The lesson from Nouns: give people a reason to show up on a regular basis. Rhythm creates anticipation; anticipation creates habits. Habits create communities, and communities create value beyond any individual transaction.
BETRMINT came about because Toady needed to convince more people to mint his podcast. The Blueprint accelerator was a crash course in advertising via onchain incentives, but Toady wasn't satisfied with the existing platforms for running campaigns.
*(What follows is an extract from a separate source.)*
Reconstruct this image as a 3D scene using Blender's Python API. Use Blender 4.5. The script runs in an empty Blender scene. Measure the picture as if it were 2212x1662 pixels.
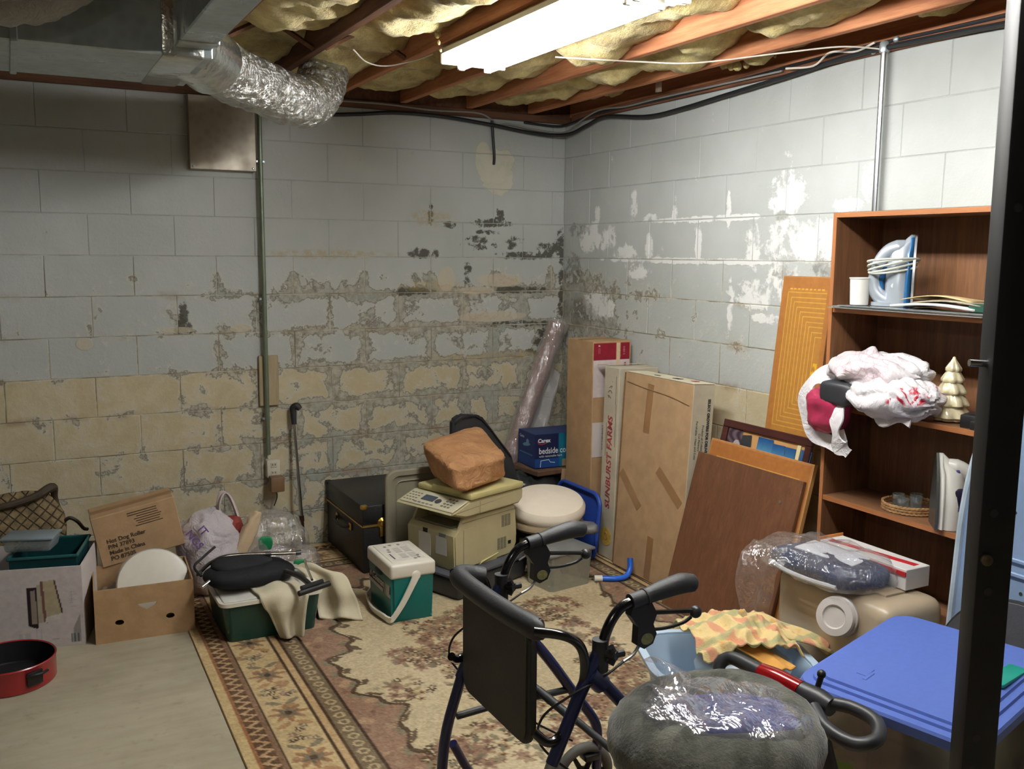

And he was thoroughly intrigued by Farcaster mini apps.
In particular, the "memecoin dispenser" Warpslot caught his attention with its gleeful frivolity, consistent daily cadence, and the clever model of helping token projects grow their holder bases in exchange for prize pool donations. "What if we could take that energy and actually turn it into a tool that creators could use to make money for their content?"
The name BETRMINT "is meant to be a three-way pun, like you're betting but you're minting, and it's for the betterment of creators. We figured we'd spin this up and hopefully create a self-sustaining flywheel within a flywheel, with the token and the app, and help creators get eyeballs on their content by featuring it when we run the rounds."
Best of all, creators are directly compensated when people mint their work to play the game. "Most of our creators are making $300, $400, $500 every time they're featured in the app. For an onchain creator, that's actually very meaningful."
"People will spend three hours editing a podcast and put it out there into the void, then nobody mints it so they feel discouraged, and they're not sure what to do. Oftentimes they end up going back to old broken models of advertising and promotion," Toady said ruefully. "And you know, I think we can do better." Ahem… $BETR.
Onchain creators face the problem faced by every artist, since long before the internet: how do you get people to pay you? NFTs make it possible to turn digital work into durable artifacts, but that's only half the equation. The other half — actually more like 80% — is drumming up demand.
The tricky thing, when it comes to art and entertainment, is that people want to acquire things that other people already want. How do you initiate that loop, as an independent creator? How do you get the distribution necessary to establish social proof and stoke desire? Most crucially, how do you make it feel delightful and irresistible to spend $2 on content, instead of just scrolling onward?
Spinning the wheel "gives people a reason to open the app for that little dopamine hit." But the creator ingredient of BETRMINT doesn't only matter to the creators. "People like playing because it's not just a degen dopamine thing. You at least know that you're helping a creator." That wouldn't be enough on its own, but the combination is effective.
"It's not going to break the bank. It's literally a couple dollars." A couple dollars in exchange for the thrill of anticipation, and maybe a payoff — plus supporting a creator who is putting time into bolstering this ecosystem. "You want to come back. That was the whole idea: let's make a moment that people put in their calendar because they want to be there."
Gamification of creator support is not unique to BETRMINT, but the directness and honesty of that gamification is refreshing. Beneath the dopamine mechanics, BETRMINT is testing a new model that we could call "micro-patronage."
Traditional patronage requires ongoing commitment: monthly subscriptions, repeated donations, sustained engagement. BETRMINT offers a series of small, low-commitment transactions that can nonetheless aggregate into meaningful creator income. Players don't need to pledge ongoing support or even remember individual creators. They just need to show up when the ritual happens and participate in the moment.
This lowers the friction for creator support dramatically. Instead of asking users to make cognitively demanding decisions about subscribing indefinitely, BETRMINT simply asks whether they want to play right now. The answer is yes.